Trading on such information gives insiders an unfair advantage and undermines the principle that markets should treat all investors equally. This is why insider trading is illegal under Philippine law, and why tolerance for it is dangerous.

The rules are clear. Using confidential information or acting on tips that others do not have access to undermines market fairness and trust.

This is why investors should be cautious on rumors, “inside tips,” or trading based on chismis. Asking insiders for help, or trading based on whispers, may be tempting, but it exposes investors to legal risks and ethical issues. More importantly, it reinforces a system where unfair advantage replaces transparency.

Stock markets rely on trust. Investors buy shares believing that prices reflect publicly available information. Confidence collapses when people think insiders can profit unfairly, leading many to avoid investing altogether and weakening markets.

The damage extends beyond individual investors. When confidence drops, trading activity decreases, making it even more challenging for businesses to raise capital. A weaker stock market ultimately leads to fewer opportunities for business growth, job creation, and economic expansion.

Foreign investors are particularly sensitive to these risks. They have many choices globally and will avoid markets with weak governance or selective enforcement.

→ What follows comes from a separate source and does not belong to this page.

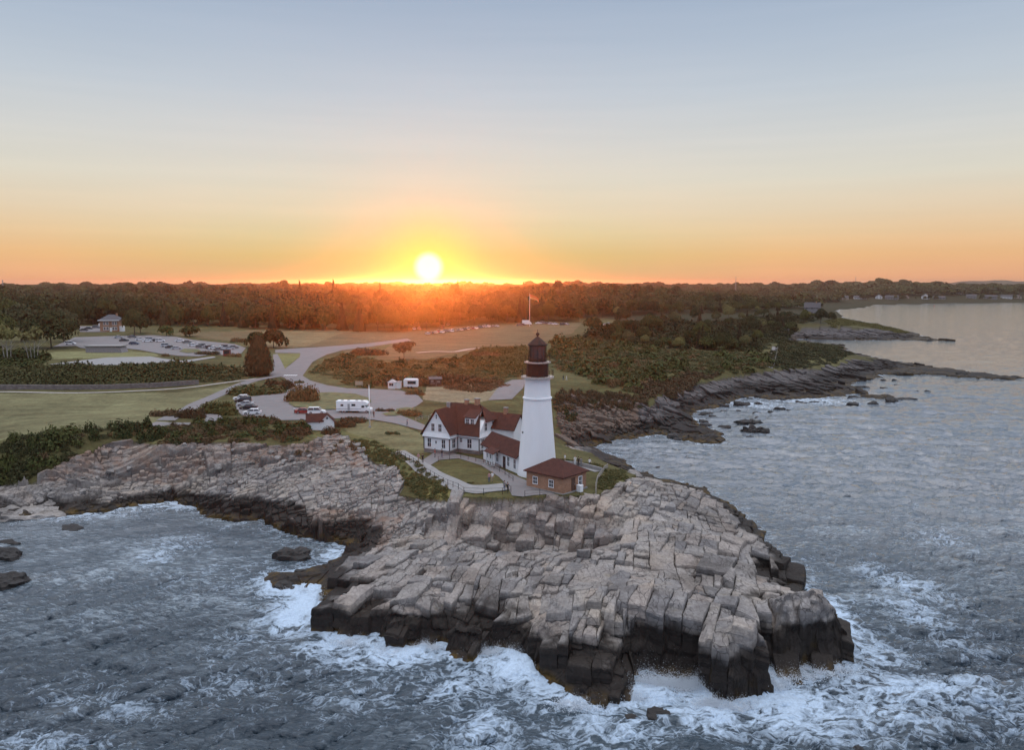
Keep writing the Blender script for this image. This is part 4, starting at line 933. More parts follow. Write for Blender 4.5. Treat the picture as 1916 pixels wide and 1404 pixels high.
# brick fog signal building
bb = thing('brick_building', 'low square red brick building with hipped roof at the foot of the lighthouse', 'building', (2.45, 129.9, 9.6), R(-41.3))
mb = MB(); mb.box(0, 7.7, 0, 6.4, -1.2, 2.85); mb.build('wall', M_BRICK, bb)
mb = MB(); mb.box(-.2, 7.9, -.25, -.02, -1.2, .25); mb.box(7.72, 7.95, -.2, 6.5, -1.2, .2); mb.build('plinth', M_PALE, bb)
mb = MB(); e = .4
c4 = [(-e, -e, 2.8), (7.7 + e, -e, 2.8), (7.7 + e, 6.4 + e, 2.8), (-e, 6.4 + e, 2.8)]; c5 = [(p[0], p[1], 2.98) for p in c4]; ap = [(3.2, 3.2, 5.0), (4.5, 3.2, 5.0)]
mb.add(c4 + c5 + ap, [(3, 2, 1, 0), (0, 1, 5, 4), (1, 2, 6, 5), (2, 3, 7, 6), (3, 0, 4, 7), (4, 5, 9, 8), (5, 6, 9), (6, 7, 8, 9), (7, 4, 8)]); mb.build('roof', M_ROOF, bb)
for x in (1.9, 5.3): window(bb, x, 0, .95, 2.1, .85, ('y', -1))
window(bb, 7.7, 4.7, .8, 2.2, .8, ('x', 1), frame=.14)
mb = MB(); mb.box(7.69, 7.76, 2.3, 3.3, .2, 2.35); d_ = mb.build('door', plain('brown_door', (.09, .05, .035)), bb); mb = MB(); mb.box(7.76, 7.8, 3.1, 3.2, 1.15, 1.3); mb.build('handle', M_STEEL, d_)
mb = MB(); mb.box(8.0, 8.8, 3.3, 4.1, -.6, 1.0); mb.box(7.96, 8.84, 3.26, 4.14, 1.0, 1.08); mb.build('utility_box', M_WHITE, bb)
# white hut
hx_, hy_, hz_ = G(599, 806)
hu = thing('white_hut', 'small white hut with red gable roof among shrubs on the clifftop', 'hut', (hx_, hy_ + .3, hz_ - .1), R(14))
mb = MB(); mb.box(-3.0, 0, 0, 3.0, -.8, 2.2); mb.box(0, 3.1, -.02, 3.0, -.8, 2.0); mb.prism([(0, -.02, 2.0), (3.1, -.02, 2.0), (1.55, -.02, 3.6)], (0, 3.02, 0)); mb.build('wall', M_CLAP, hu)
mb = MB(); slab([(-3.2, -.25, 2.05), (.75, -.25, 2.05), (1.55, 1.5, 3.75), (-3.2, 1.5, 3.75)], .1); slab([(-3.2, 3.25, 2.05), (3.3, 3.25, 2.05), (1.55, 1.5, 3.75), (-3.2, 1.5, 3.75)], .1)
slab([(-.25, -.25, 1.8), (1.55, -.25, 3.65), (1.55, 1.6, 3.65), (-.25, 1.6, 1.8)], .1); slab([(3.35, -.25, 1.8), (1.55, -.25, 3.65), (1.55, 3.2, 3.65), (3.35, 3.2, 1.8)], .1); mb.build('roof', M_ROOF, hu)
mb = MB(); mb.box(1.35, 1.75, -.06, -.01, 2.6, 3.1); mb.build('gable_vent', M_DKTRIM, hu)
# brick house by the far parking lot
x, y, z = G(205, 621)
bh = thing('brick_house', 'two storey red brick house with dark slate roof beside the far parking lot', 'house', (x, y, z), R(6))
mb = MB(); mb.box(-5, 5, 0, 8, -1, 6.4); mb.build('wall', M_BRICK, bh)
mb = MB(); c4 = [(-5.8, -.8, 6.3), (5.8, -.8, 6.3), (5.8, 8.8, 6.3), (-5.8, 8.8, 6.3)]; c5 = [(p[0], p[1], 6.6) for p in c4]; mb.add(c4 + c5 + [(-1.5, 4, 9.6), (1.5, 4, 9.6)], [(3, 2, 1, 0), (0, 1, 5, 4), (1, 2, 6, 5), (2, 3, 7, 6), (3, 0, 4, 7), (4, 5, 9, 8), (5, 6, 9), (6, 7, 8, 9), (7, 4, 8)]); rf = mb.build('roof', M_SLATE, bh)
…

Yet foreign participation in the Philippine Stock Exchange is crucial. It brings capital, deepens liquidity, improves price discovery, and encourages higher standards of transparency and accountability among listed companies.

Philippine laws are explicit, and market regulations are in place to ensure that no one gains an unfair advantage through access to confidential information. The challenge is not the absence of rules, but the everyday choices investors make in how they participate in the market.

For individual investors, the lesson is simple. Know the rules. If information is not publicly available, it should not guide your investment decisions.

Ultimately, investing is about more than just returns. It also involves values. Investors should select companies that are transparent, well-governed, and fair to all shareholders.

Over time, these are the companies that gain trust, attract long-term capital, and contribute to a stronger, more credible stock market. After all, trust remains the most valuable asset in the capital markets.